Given problem
Copy the entries below exactly. Images do not belong in the copy.

** BEGIN Data entries **

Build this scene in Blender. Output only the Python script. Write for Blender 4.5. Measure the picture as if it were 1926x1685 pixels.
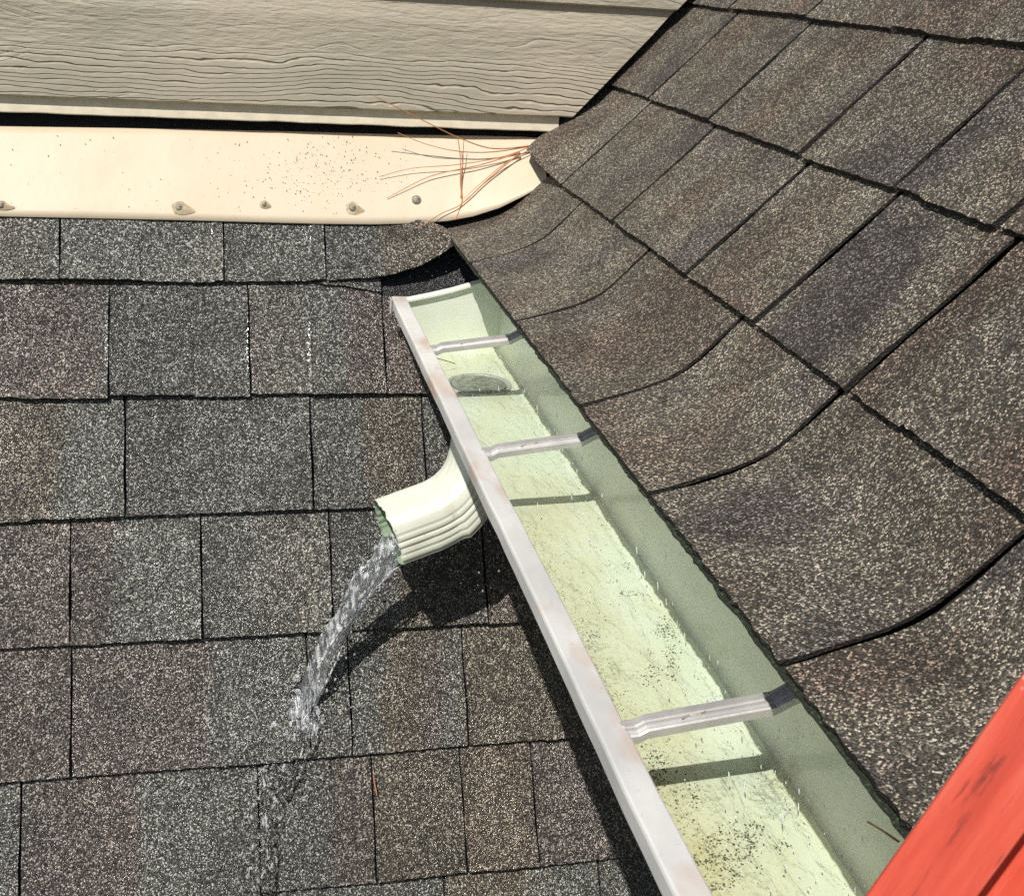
import bpy, math, random
from mathutils import Vector, Matrix, noise

rnd = random.Random(7)
sc = bpy.context.scene
for o in list(bpy.data.objects):
    bpy.data.objects.remove(o, do_unlink=True)
COL = sc.collection
V = Vector

# ------------------------------------------------------------------ camera
# world frame: X along the house wall (to the right), Y towards the wall, Z up; the eye is the origin
YAW, PITCH, ROLL = map(math.radians, (13.77910133, 21.68061872, -3.84223325))
FPX, W0, H0 = 2283.76, 1926.0, 1685.0
cy, sy, cp, sp = math.cos(YAW), math.sin(YAW), math.cos(PITCH), math.sin(PITCH)
FWD = V((sy*cp, cy*cp, -sp)); R0 = V((cy, -sy, 0)); D0 = FWD.cross(R0)
cr, sr = math.cos(ROLL), math.sin(ROLL)
RIGHT = cr*R0 + sr*D0
DOWN = -sr*R0 + cr*D0
cam = bpy.data.cameras.new('camera')
camo = bpy.data.objects.new('camera', cam); COL.objects.link(camo)
camo.matrix_world = Matrix(((RIGHT.x, -DOWN.x, -FWD.x, 0), (RIGHT.y, -DOWN.y, -FWD.y, 0), (RIGHT.z, -DOWN.z, -FWD.z, 0), (0, 0, 0, 1)))
cam.sensor_fit = 'HORIZONTAL'; cam.sensor_width = 36.0
cam.lens = FPX/W0*36.0
cam.clip_start = 0.02; cam.clip_end = 500
cam.dof.use_dof = True; cam.dof.focus_distance = 1.05; cam.dof.aperture_fstop = 45.0
sc.camera = camo

# ------------------------------------------------------------------ light
SUN = V((0.412, 0.62, -1.0)).normalized()
SUN_EL = math.asin(-SUN.z); SUN_AZ = math.atan2(-SUN.x, -SUN.y)
world = bpy.data.worlds.new('World'); sc.world = world; world.use_nodes = True
wn = world.node_tree; bg = wn.nodes['Background']
sky = wn.nodes.new('ShaderNodeTexSky'); sky.sky_type = 'NISHITA'; sky.sun_disc = False
sky.sun_elevation = SUN_EL; sky.sun_rotation = SUN_AZ % (2*math.pi)
wn.links.new(sky.outputs[0], bg.inputs[0]); bg.inputs[1].default_value = 0.062
sl = bpy.data.lights.new('sun', 'SUN'); sl.energy = 4.4; sl.angle = math.radians(0.53); sl.color = (1.0, 0.95, 0.87)
so = bpy.data.objects.new('sun', sl); COL.objects.link(so)
so.rotation_euler = SUN.to_track_quat('-Z', 'Y').to_euler(); so.location = (-2, -3, 5)
vs = sc.view_settings; vs.view_transform = 'Standard'; vs.look = 'None'; vs.exposure = 0.0; vs.gamma = 1.0; vs.use_curve_mapping = False
sc.cycles.use_denoising = False
sc.cycles.max_bounces = 8; sc.cycles.transparent_max_bounces = 16; sc.cycles.sample_clamp_indirect = 4.0

# ------------------------------------------------------------------ surveying helpers (place things on the known planes)
def ray(x, y):
    return FWD + RIGHT*((x - W0/2)/FPX) + DOWN*((y - H0/2)/FPX)
TH = math.radians(57.0)
SL = V((0, -math.cos(TH), -math.sin(TH)))          # down the lower roof
NL = V((0, -math.sin(TH), math.cos(TH)))           # its normal
P0 = ray(375, 531)*1.478
def on_roof(x, y, off=0.0):
    r = ray(x, y); return r*((NL.dot(P0) + off)/NL.dot(r))
def on_y(x, y, Y):
    r = ray(x, y); return r*(Y/r.y)
def on_z(x, y, Z):
    r = ray(x, y); return r*(Z/r.z)
def roof_pt(X, t, off):
    return V((X, P0.y, P0.z)) + SL*t + NL*off
def roof_t(p):
    return (p - P0).dot(SL)
EXPO = 0.143

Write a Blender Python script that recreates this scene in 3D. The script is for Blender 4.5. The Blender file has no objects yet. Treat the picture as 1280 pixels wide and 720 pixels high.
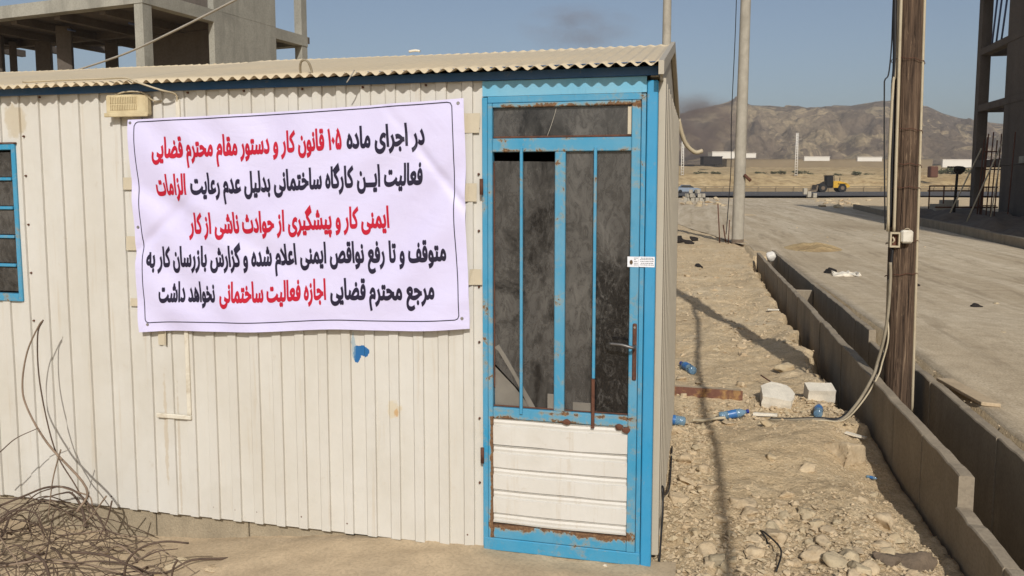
import bpy, bmesh, math, random, re
from mathutils import Vector, Matrix, noise
from mathutils.geometry import delaunay_2d_cdt
R = math.radians
random.seed(7)
scene = bpy.context.scene
COL = scene.collection
# ------------------------------------------------------------------ camera
TH = R(13.46)
cam = bpy.data.cameras.new('camera'); co = bpy.data.objects.new('camera', cam); COL.objects.link(co)
co.location = (0.185, -3.328, 1.65)
co.rotation_euler = (R(90 - 5.1), 0, TH)
cam.sensor_width = 36; cam.lens = 975 / 1280 * 36; cam.shift_y = -41 / 1280
cam.clip_start = 0.05; cam.clip_end = 6000
scene.camera = co
# ------------------------------------------------------------------ sky, sun, exposure
SUN_EL, SUN_DIR = R(35.5), Vector((-0.262, 0.965))          # the way the light travels over the ground
w = bpy.data.worlds.new('World'); scene.world = w; w.use_nodes = True
nt = w.node_tree; bg = nt.nodes['Background']
sky = nt.nodes.new('ShaderNodeTexSky'); sky.sky_type = 'NISHITA'; sky.sun_disc = False
sky.sun_elevation = SUN_EL; sky.sun_rotation = math.atan2(-SUN_DIR.x, -SUN_DIR.y)
sky.altitude = 100; sky.air_density = 1.0; sky.dust_density = 2.2; sky.ozone_density = 2.0
hs = nt.nodes.new('ShaderNodeHueSaturation'); hs.inputs['Saturation'].default_value = 0.88; hs.inputs['Value'].default_value = 1.0
nt.links.new(sky.outputs[0], hs.inputs['Color']); nt.links.new(hs.outputs[0], bg.inputs[0]); bg.inputs[1].default_value = 0.088
sl = bpy.data.lights.new('sun', 'SUN'); sl.energy = 3.45; sl.angle = R(0.53); sl.color = (1.0, 0.975, 0.935)
so = bpy.data.objects.new('sun', sl); COL.objects.link(so)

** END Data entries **

Reply to the exercise
Build this scene in Blender. Output only the Python script. Write for Blender 4.5. Measure the picture as if it were 1926x1685 pixels.
import bpy, math, random
from mathutils import Vector, Matrix, noise

rnd = random.Random(7)
sc = bpy.context.scene
for o in list(bpy.data.objects):
    bpy.data.objects.remove(o, do_unlink=True)
COL = sc.collection
V = Vector

# ------------------------------------------------------------------ camera
# world frame: X along the house wall (to the right), Y towards the wall, Z up; the eye is the origin
YAW, PITCH, ROLL = map(math.radians, (13.77910133, 21.68061872, -3.84223325))
FPX, W0, H0 = 2283.76, 1926.0, 1685.0
cy, sy, cp, sp = math.cos(YAW), math.sin(YAW), math.cos(PITCH), math.sin(PITCH)
FWD = V((sy*cp, cy*cp, -sp)); R0 = V((cy, -sy, 0)); D0 = FWD.cross(R0)
cr, sr = math.cos(ROLL), math.sin(ROLL)
RIGHT = cr*R0 + sr*D0
DOWN = -sr*R0 + cr*D0
cam = bpy.data.cameras.new('camera')
camo = bpy.data.objects.new('camera', cam); COL.objects.link(camo)
camo.matrix_world = Matrix(((RIGHT.x, -DOWN.x, -FWD.x, 0), (RIGHT.y, -DOWN.y, -FWD.y, 0), (RIGHT.z, -DOWN.z, -FWD.z, 0), (0, 0, 0, 1)))
cam.sensor_fit = 'HORIZONTAL'; cam.sensor_width = 36.0
cam.lens = FPX/W0*36.0
cam.clip_start = 0.02; cam.clip_end = 500
cam.dof.use_dof = True; cam.dof.focus_distance = 1.05; cam.dof.aperture_fstop = 45.0
sc.camera = camo

# ------------------------------------------------------------------ light
SUN = V((0.412, 0.62, -1.0)).normalized()
SUN_EL = math.asin(-SUN.z); SUN_AZ = math.atan2(-SUN.x, -SUN.y)
world = bpy.data.worlds.new('World'); sc.world = world; world.use_nodes = True
wn = world.node_tree; bg = wn.nodes['Background']
sky = wn.nodes.new('ShaderNodeTexSky'); sky.sky_type = 'NISHITA'; sky.sun_disc = False
sky.sun_elevation = SUN_EL; sky.sun_rotation = SUN_AZ % (2*math.pi)
wn.links.new(sky.outputs[0], bg.inputs[0]); bg.inputs[1].default_value = 0.062
sl = bpy.data.lights.new('sun', 'SUN'); sl.energy = 4.4; sl.angle = math.radians(0.53); sl.color = (1.0, 0.95, 0.87)
so = bpy.data.objects.new('sun', sl); COL.objects.link(so)
so.rotation_euler = SUN.to_track_quat('-Z', 'Y').to_euler(); so.location = (-2, -3, 5)
vs = sc.view_settings; vs.view_transform = 'Standard'; vs.look = 'None'; vs.exposure = 0.0; vs.gamma = 1.0; vs.use_curve_mapping = False
sc.cycles.use_denoising = False
sc.cycles.max_bounces = 8; sc.cycles.transparent_max_bounces = 16; sc.cycles.sample_clamp_indirect = 4.0

# ------------------------------------------------------------------ surveying helpers (place things on the known planes)
def ray(x, y):
    return FWD + RIGHT*((x - W0/2)/FPX) + DOWN*((y - H0/2)/FPX)
TH = math.radians(57.0)
SL = V((0, -math.cos(TH), -math.sin(TH)))          # down the lower roof
NL = V((0, -math.sin(TH), math.cos(TH)))           # its normal
P0 = ray(375, 531)*1.478
def on_roof(x, y, off=0.0):
    r = ray(x, y); return r*((NL.dot(P0) + off)/NL.dot(r))
def on_y(x, y, Y):
    r = ray(x, y); return r*(Y/r.y)
def on_z(x, y, Z):
    r = ray(x, y); return r*(Z/r.z)
def roof_pt(X, t, off):
    return V((X, P0.y, P0.z)) + SL*t + NL*off
def roof_t(p):
    return (p - P0).dot(SL)
EXPO = 0.143

Write a Blender Python script that recreates this scene in 3D. The script is for Blender 4.5. The Blender file has no objects yet. Treat the picture as 1280 pixels wide and 720 pixels high.
import bpy, bmesh, math, random, re
from mathutils import Vector, Matrix, noise
from mathutils.geometry import delaunay_2d_cdt
R = math.radians
random.seed(7)
scene = bpy.context.scene
COL = scene.collection
# ------------------------------------------------------------------ camera
TH = R(13.46)
cam = bpy.data.cameras.new('camera'); co = bpy.data.objects.new('camera', cam); COL.objects.link(co)
co.location = (0.185, -3.328, 1.65)
co.rotation_euler = (R(90 - 5.1), 0, TH)
cam.sensor_width = 36; cam.lens = 975 / 1280 * 36; cam.shift_y = -41 / 1280
cam.clip_start = 0.05; cam.clip_end = 6000
scene.camera = co
# ------------------------------------------------------------------ sky, sun, exposure
SUN_EL, SUN_DIR = R(35.5), Vector((-0.262, 0.965))          # the way the light travels over the ground
w = bpy.data.worlds.new('World'); scene.world = w; w.use_nodes = True
nt = w.node_tree; bg = nt.nodes['Background']
sky = nt.nodes.new('ShaderNodeTexSky'); sky.sky_type = 'NISHITA'; sky.sun_disc = False
sky.sun_elevation = SUN_EL; sky.sun_rotation = math.atan2(-SUN_DIR.x, -SUN_DIR.y)
sky.altitude = 100; sky.air_density = 1.0; sky.dust_density = 2.2; sky.ozone_density = 2.0
hs = nt.nodes.new('ShaderNodeHueSaturation'); hs.inputs['Saturation'].default_value = 0.88; hs.inputs['Value'].default_value = 1.0
nt.links.new(sky.outputs[0], hs.inputs['Color']); nt.links.new(hs.outputs[0], bg.inputs[0]); bg.inputs[1].default_value = 0.088
sl = bpy.data.lights.new('sun', 'SUN'); sl.energy = 3.45; sl.angle = R(0.53); sl.color = (1.0, 0.975, 0.935)
so = bpy.data.objects.new('sun', sl); COL.objects.link(so)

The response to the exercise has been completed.